Nios® V/II Embedded Design Suite (EDS)
Support for Embedded Development Tools, Processors (SoCs and Nios® V/II processor), Embedded Development Suites (EDSs), Boot and Configuration, Operating Systems, C and C++
12602 Discussions

Usage of pipeline bridge and clock crossing bridge

Altera_Forum
Honored Contributor II
2,081 Views

Hello, 

 

I have a Nios II processor which should access some peripherals. Is there a rule for how to place the pipline bridge and the clock crossing bridge. My system looks like this currently: 

 

Nios II | |- Pipeline Bridge | |- Clock Crossing Bridge | |- Peripheral 1 |- Peripheral 2 |- Peripheral 3 ...  

 

Does the order of the placement of the Clock Crossing Bridge and Pipeline Bridge matter? Could this setup also make sense?: 

 

Nios II | |- Clock Crossing Bridge | |- Pipeline Bridge | |- Peripheral 1 |- Peripheral 2 |- Peripheral 3 ...  

 

Regards 

Martin
0 Kudos
3 Replies
Altera_Forum
Honored Contributor II
944 Views

Here's the response I got from the Altera support regarding this questioin: 

 

There is no a rule for how to place the pipeline bridge and the clock crossing bridge, this is all depend on your design requirement and how are you going to optimizing the system. You can refer to the following link page 8 (“using Bridges”). 

http://www.altera.com/literature/hb/qts/qsys_optimize.pdf
0 Kudos
Altera_Forum
Honored Contributor II
944 Views

You don't always need bridges. SOPC Builder and QSys can connect Avalon Memory mapped masters and slaves that use different clocks and will add some clock domain crossing logic f needed, so you could just make your system without any bridges. Such a solution is rather slow though, as it can't pipeline several requests between the two clock domains. So such a solution is fine if the master only does single access from time to time (a PIO register, for example) but if you need a higher throughput, then you should add a clock crossing bridge. 

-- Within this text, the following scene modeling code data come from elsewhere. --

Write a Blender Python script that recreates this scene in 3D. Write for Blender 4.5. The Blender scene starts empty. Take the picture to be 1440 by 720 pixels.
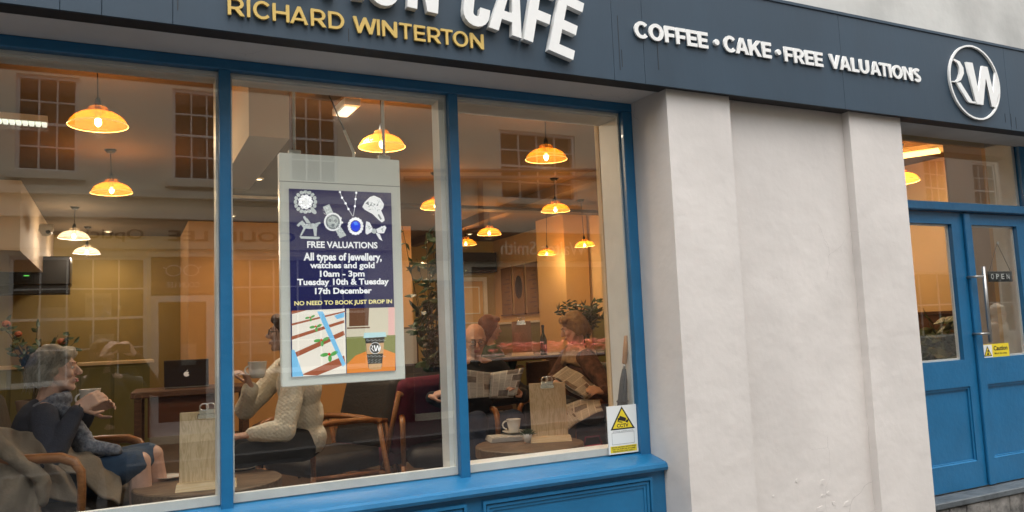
import bpy, bmesh, math, random
import numpy as np
from mathutils import Vector, Matrix, noise
R = math.radians
sc = bpy.context.scene
COL = sc.collection
random.seed(7)

# ---------------------------------------------------------------- camera, sky, sun, exposure
FPX = 1100.0                                   # focal length in pixels of the 1440 px wide photograph
YAW, PITCH, ROLL = R(26.53), R(5.526), R(-2.387)
CAM = Vector((0.0, -3.5, 1.5))
_f = Vector((math.sin(YAW)*math.cos(PITCH), math.cos(YAW)*math.cos(PITCH), math.sin(PITCH)))
_r = Vector((math.cos(YAW), -math.sin(YAW), 0)); _u = _r.cross(_f)
RT = _r*math.cos(ROLL)+_u*math.sin(ROLL); UP = -_r*math.sin(ROLL)+_u*math.cos(ROLL); FW = _f
cd = bpy.data.cameras.new('camera'); cam = bpy.data.objects.new('camera', cd); COL.objects.link(cam)
cd.sensor_width = 36; cd.lens = 36*FPX/1440; cd.clip_start = 0.02; cd.clip_end = 400
cam.matrix_world = Matrix(((RT.x, UP.x, -FW.x, CAM.x), (RT.y, UP.y, -FW.y, CAM.y), (RT.z, UP.z, -FW.z, CAM.z), (0, 0, 0, 1)))
sc.camera = cam
world = bpy.data.worlds.new('World'); sc.world = world; world.use_nodes = True
nt = world.node_tree; bg = nt.nodes['Background']
sky = nt.nodes.new('ShaderNodeTexSky'); sky.sky_type = 'NISHITA'; sky.sun_disc = False
sky.sun_elevation = R(74); sky.sun_rotation = R(190); sky.air_density = 1.6; sky.dust_density = 4
hs = nt.nodes.new('ShaderNodeHueSaturation'); hs.inputs['Saturation'].default_value = 0.22   # overcast: grey cloud
nt.links.new(sky.outputs[0], hs.inputs['Color']); nt.links.new(hs.outputs[0], bg.inputs[0]); bg.inputs[1].default_value = 0.15
sd = bpy.data.lights.new('sun', 'SUN'); sun = bpy.data.objects.new('sun', sd); COL.objects.link(sun)
sd.energy = 1.5; sd.angle = R(70); sd.color = (1, .97, .93)
sun.rotation_euler = (R(9), 0, R(-10))
sc.view_settings.view_transform = 'Standard'; sc.view_settings.look = 'None'
sc.view_settings.exposure = 1.18; sc.view_settings.gamma = 1
sc.render.engine = 'CYCLES'
cy = sc.cycles
cy.use_denoising = True; cy.max_bounces = 9; cy.transparent_max_bounces = 16; cy.diffuse_bounces = 4; cy.glossy_bounces = 4
cy.sample_clamp_indirect = 4; cy.caustics_reflective = False; cy.caustics_refractive = False
cy.use_adaptive_sampling = False

def ray(px, py):
    return RT*((px-720)/FPX) - UP*((py-360)/FPX) + FW
def at(px, py, Y):                              # photograph pixel -> point on the plane y = Y
    r = ray(px, py); return CAM + r*((Y-CAM.y)/r.y)
def atx(px, py, X):
    r = ray(px, py); return CAM + r*((X-CAM.x)/r.x)
def atz(px, py, Z):
    r = ray(px, py); return CAM + r*((Z-CAM.z)/r.z)

# ---------------------------------------------------------------- materials
MATS = {}
def mat(name, col, rough=.6, metal=0, spec=.5, noise_amt=0, nscale=20, bump=0, bscale=60, emit=0, col2=None, stretch=None, coat=0, sheen=0):
    if name in MATS: return MATS[name]
    m = bpy.data.materials.new(name); m.use_nodes = True; n = m.node_tree; b = n.nodes['Principled BSDF']; L = n.links
    b.inputs['Base Color'].default_value = (*col, 1); b.inputs['Roughness'].default_value = rough
    b.inputs['Metallic'].default_value = metal; b.inputs['Specular IOR Level'].default_value = spec
    if coat: b.inputs['Coat Weight'].default_value = coat
    if sheen: b.inputs['Sheen Weight'].default_value = sheen
    tc = n.nodes.new('ShaderNodeTexCoord'); mp = n.nodes.new('ShaderNodeMapping'); L.new(tc.outputs['Object'], mp.inputs[0])
    if stretch: mp.inputs['Scale'].default_value = stretch
    if noise_amt or col2:
        t = n.nodes.new('ShaderNodeTexNoise'); t.inputs['Scale'].default_value = nscale; t.inputs['Detail'].default_value = 6; t.inputs['Roughness'].default_value = .62
        L.new(mp.outputs[0], t.inputs[0])
        cr = n.nodes.new('ShaderNodeValToRGB'); cr.color_ramp.elements[0].position = .32; cr.color_ramp.elements[1].position = .68
        c2 = col2 or tuple(c*(1-noise_amt) for c in col)
        cr.color_ramp.elements[0].color = (*c2, 1); cr.color_ramp.elements[1].color = (*col, 1)
        L.new(t.outputs[0], cr.inputs[0]); L.new(cr.outputs[0], b.inputs['Base Color'])
        mr = n.nodes.new('ShaderNodeMapRange'); mr.inputs[3].default_value = rough*.85; mr.inputs[4].default_value = min(1, rough*1.15)
        L.new(t.outputs[0], mr.inputs[0]); L.new(mr.outputs[0], b.inputs['Roughness'])
    if bump:
        t = n.nodes.new('ShaderNodeTexNoise'); t.inputs['Scale'].default_value = bscale; t.inputs['Detail'].default_value = 5
        L.new(mp.outputs[0], t.inputs[0])
        bm = n.nodes.new('ShaderNodeBump'); bm.inputs['Strength'].default_value = bump; bm.inputs['Distance'].default_value = .01
        L.new(t.outputs[0], bm.inputs['Height']); L.new(bm.outputs[0], b.inputs['Normal'])
    if emit:
        b.inputs['Emission Color'].default_value = (*col, 1); b.inputs['Emission Strength'].default_value = emit
    MATS[name] = m; return m

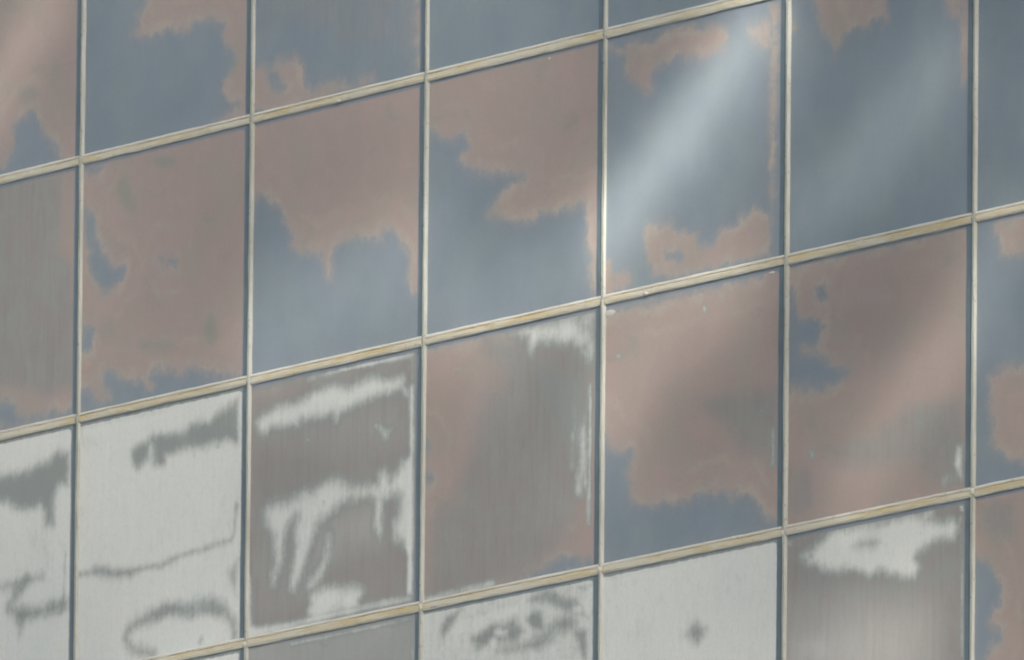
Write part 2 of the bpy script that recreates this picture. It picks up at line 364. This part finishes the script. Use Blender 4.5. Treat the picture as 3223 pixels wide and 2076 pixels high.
    ('k','p',100,14,0,[2,468,35,494,51,528,67,565,179,579,172,637,148,666,172,707,181,762,229,785,324,801,371,794,497,812,584,798,670,799,733,830,811,830,851,878,906,923,984,966,984,998,10,1033,5,667]),
    ('g','p',75,80,0,[525,448,666,442,815,453,978,445,982,749,778,693,667,543]),
    ('n','p',60,60,0,[540,450,666,442,979,482,980,642,667,543]),
    ('k','p',60,10,0,[9,27,378,32,886,24,887,34,378,45,9,43]),
    ('w','s',80,8,5.1,[103,216,105,219]),
    ('w','s',75,7,4.0,[572,107,573,118]),
    ('w','s',60,6,4.0,[884,535,886,537]),
    ('w','s',70,12,4.5,[946,621,948,659]),
    ('w','s',75,12,4.5,[948,642,947,738]),
  ]),
  (5, 2): ('b', [
    ('k','p',100,14,0,[-20,73,20,95,51,110,59,175,83,232,122,243,200,249,215,278,193,317,146,332,92,329,100,357,170,367,225,407,302,440,349,463,326,486,264,498,202,499,24,478,-15,473]),
    ('k','p',90,20,0,[167,122,229,121,238,170,199,175,175,150]),
    ('h','p',16,50,0,[585,223,569,234,527,239,465,236,397,225,335,210,292,192,276,176,291,165,334,160,396,163,465,174,526,189,569,207]),
    ('k','p',60,10,0,[3,7,957,0,964,17,3,23]),
    ('g','p',75,80,0,[665,620,955,642,971,807,972,944,767,935,705,858,437,840,283,797,204,711,436,708]),
    ('g','p',70,50,0,[19,748,159,784,176,941,21,950]),
    ('n','p',60,60,0,[665,636,955,653,964,890,743,806]),
    ('g','p',35,90,0,[701,378,686,435,644,477,583,494,515,484,453,448,409,394,394,332,408,274,450,233,512,215,580,226,642,262,685,316]),
    ('w','p',90,14,0,[933,822,953,820,956,941,934,907,915,883,922,858]),
    ('w','s',45,24,11.3,[874,929,919,928]),
    ('w','s',50,16,6.8,[154,731,158,736]),
  ]),
  (6, 2): ('k', [
    ('b','p',100,20,0,[116,41,154,26,866,32,868,293,231,169,163,148,132,107]),
    ('b','p',100,16,0,[347,559,229,562,151,577,98,595,99,674,122,782,100,826,108,811,123,845,169,888,232,908,873,1026,869,454]),
  ]),
  (1, 3): ('w', [
  ]),
  (2, 3): ('g', [
    ('h','p',38,20,0,[-71,3,1030,-25,1042,781,-60,640]),
    ('w','s',85,8,4.0,[275,38,523,36,770,35,966,29]),
    ('w','s',75,8,3.4,[967,29,969,225]),
    ('w','p',50,12,0,[479,58,478,61,474,64,469,65,463,64,457,62,454,58,452,54,454,51,457,48,462,47,468,48,474,50,477,54]),
    ('w','s',40,16,7.9,[851,35,949,32]),
  ]),
  (3, 3): ('w', [
    ('x','p',24,20,0,[31,23,986,11,997,903,42,781]),
    ('w','p',90,22,0,[138,134,178,96,243,62,340,64,461,54,581,49,582,108,421,124,341,151,219,145]),
    ('w','p',75,22,0,[434,93,482,78,562,62,659,70,755,110,852,129,916,170,836,170,772,145,699,108,627,109,579,135,482,111]),
    ('x','p',70,20,0,[610,58,714,35,819,76,883,90,948,169,892,145,804,117,739,87]),
    ('x','p',77,20,0,[603,127,643,106,692,123,700,178,660,173,620,151]),
    ('x','p',77,24,0,[402,127,539,121,596,169,556,196,403,192,306,162]),
    ('x','p',67,26,0,[717,191,772,145,852,143,892,172,853,199,773,199,677,245,597,223]),
    ('x','p',70,22,0,[877,208,940,211,950,357,910,298]),
    ('x','s',45,26,11.3,[436,229,597,223,757,224]),
    ('w','p',75,18,0,[923,134,920,142,912,149,899,151,885,149,872,143,863,135,860,125,863,116,871,110,884,107,898,109,911,115,920,124]),
    ('w','p',70,24,0,[677,202,672,213,659,221,639,223,618,220,599,212,585,201,580,189,585,178,598,170,617,168,639,171,658,178,672,190]),
    ('w','p',75,30,0,[885,257,879,270,862,279,836,282,807,278,782,268,764,255,757,240,763,227,781,218,807,215,835,219,861,229,879,242]),
    ('w','p',80,18,0,[486,160,483,165,474,169,461,170,447,168,434,163,425,157,422,151,425,146,434,142,447,141,461,143,474,148,483,154]),
    ('w','p',80,24,0,[121,99,118,115,107,127,90,132,72,129,56,120,44,105,40,88,44,72,55,60,71,55,89,58,106,67,117,82]),
    ('w','p',75,18,0,[455,199,452,210,443,218,430,222,416,220,402,213,393,202,390,190,393,179,402,170,415,167,429,169,442,176,451,187]),
    ('w','p',70,14,0,[507,163,505,167,498,170,489,171,478,169,468,166,461,161,459,156,461,152,468,149,478,148,488,150,498,153,505,158]),
    ('x','p',67,20,0,[130,111,153,60,242,40,194,87,146,135]),
    ('x','s',50,20,11.3,[309,163,374,182,325,197]),
    ('w','s',85,8,4.0,[35,22,258,31,581,27]),
    ('x','s',45,8,4.5,[898,49,946,59,962,48]),
  ]),
  (4, 3): ('w', [
    ('x','p',90,30,0,[580,309,576,320,567,328,554,332,539,330,526,323,517,312,514,300,517,289,526,281,539,278,554,280,567,287,576,297]),
    ('x','s',50,20,5.7,[472,302,547,302,605,302]),
    ('x','s',50,16,6.8,[542,267,551,342]),
    ('x','p',20,50,0,[306,256,301,269,288,278,269,282,248,279,229,270,216,257,211,243,215,229,228,220,247,216,269,219,288,228,301,241]),
    ('x','p',16,50,0,[235,267,231,276,220,282,204,284,187,282,171,275,160,266,156,257,159,248,170,242,186,240,204,242,220,249,231,258]),
    ('x','s',42,8,4.5,[756,123,772,149]),
    ('x','s',30,8,4.5,[497,79,498,111]),
    ('x','s',42,8,4.5,[497,234,499,253]),
    ('x','s',22,7,4.0,[42,40,232,37,547,38,898,37]),
    ('x','s',16,20,13.6,[113,63,129,60]),
    ('x','s',20,20,7.9,[42,102,45,290]),
  ]),
  (5, 3): ('b', [
    ('g','p',85,40,0,[11,-3,990,-21,1001,1315,24,1192]),
    ('g','p',155,90,0,[30,79,132,162,709,258,921,151,930,336,442,337,94,247]),
    ('n','p',45,80,0,[132,178,709,269,929,152,931,415,133,305]),
    ('w','p',100,22,0,[270,38,439,36,592,39,799,40,768,62,822,85,867,91,905,86,928,110,914,145,860,143,807,146,762,160,731,167,708,190,732,230,709,258,633,248,579,224,533,207,494,213,472,220,433,199,379,186,317,177,271,171,225,170,194,144,139,131,162,108,108,106,154,96,208,72]),
    ('x','p',75,24,0,[394,103,439,84,524,103,494,128,424,121]),
    ('x','s',45,14,6.8,[508,54,570,52]),
    ('x','s',40,20,9.1,[745,58,761,87]),
    ('h','p',42,110,0,[16,236,441,268,787,395,865,668,20,554]),
    ('h','p',25,70,0,[18,358,596,437,751,653,20,554]),
    ('k','p',60,50,0,[57,411,150,419,228,461,229,582,59,560]),
    ('h','p',40,60,0,[235,467,229,480,210,488,182,491,151,487,123,477,103,463,96,448,103,435,122,427,150,425,181,429,209,439,228,452]),
    ('w','s',55,8,3.4,[952,82,962,314,964,577]),
    ('w','s',95,8,4.5,[954,45,960,47]),
    ('w','s',60,8,4.5,[30,41,49,46]),
  ]),
  (6, 3): ('b', [
    ('g','p',75,60,0,[34,31,238,50,239,207,126,201,35,136]),
    ('k','p',95,22,0,[5,195,43,237,96,265,134,312,165,358,165,411,120,441,113,487,166,515,167,552,114,571,69,643,9,635]),
  ]),
}

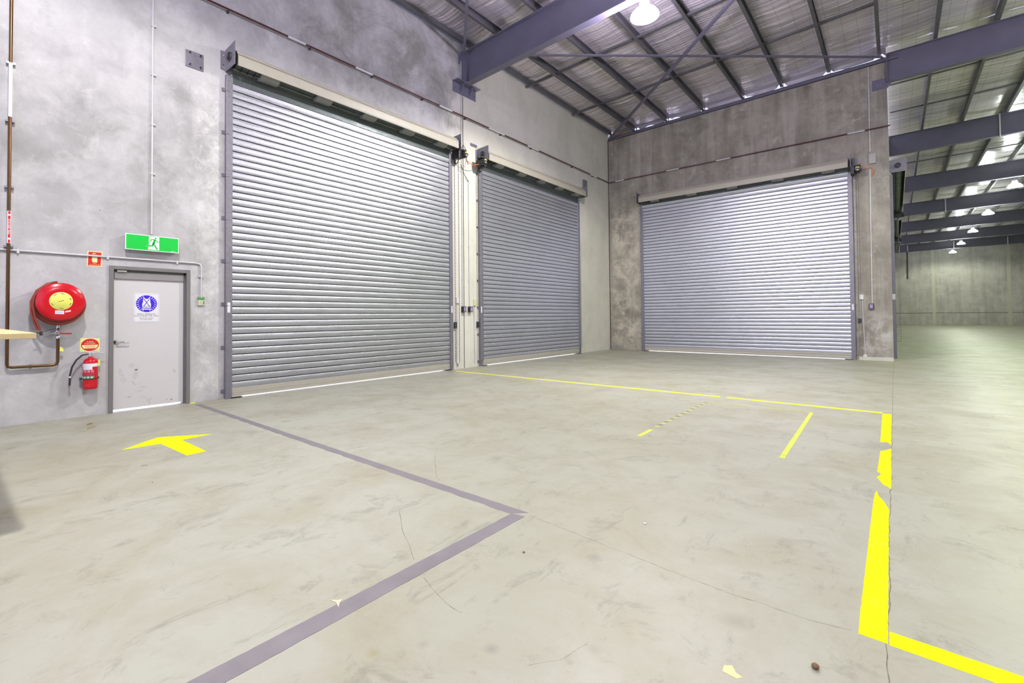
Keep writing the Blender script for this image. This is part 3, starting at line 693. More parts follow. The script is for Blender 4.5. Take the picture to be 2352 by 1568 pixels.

For the pipeline bridges, you can start first without them and check if you pass the timing requirements. Their main purpose is to add a pipeline stage and can be useful when lots of components are connected together (lots of slaves on one master, lots of masters on one slave, or any combination of the above). I usually find it simpler to first compile a design without pipeline bridges, and then check with Timequest where the failing paths are and add pipeline bridges only on those paths, until I meet the timing requirements.
0 Kudos
Altera_Forum
Honored Contributor II
944 Views

There is no easy answer to the question. Each bridge serves a different purpose so I would only add them when needed. For example if you have the clock crossing bridge in your system and you are having troubles meeting timing between the bridge and other masters in the system then it might make sense to insert the pipeline bridge. Keep in mind that as you add in these bridges the latency of the accesses downstream from the bridges will also increase so you need to carefully examine your system to determine what frequencies *and* latencies make sense for your design.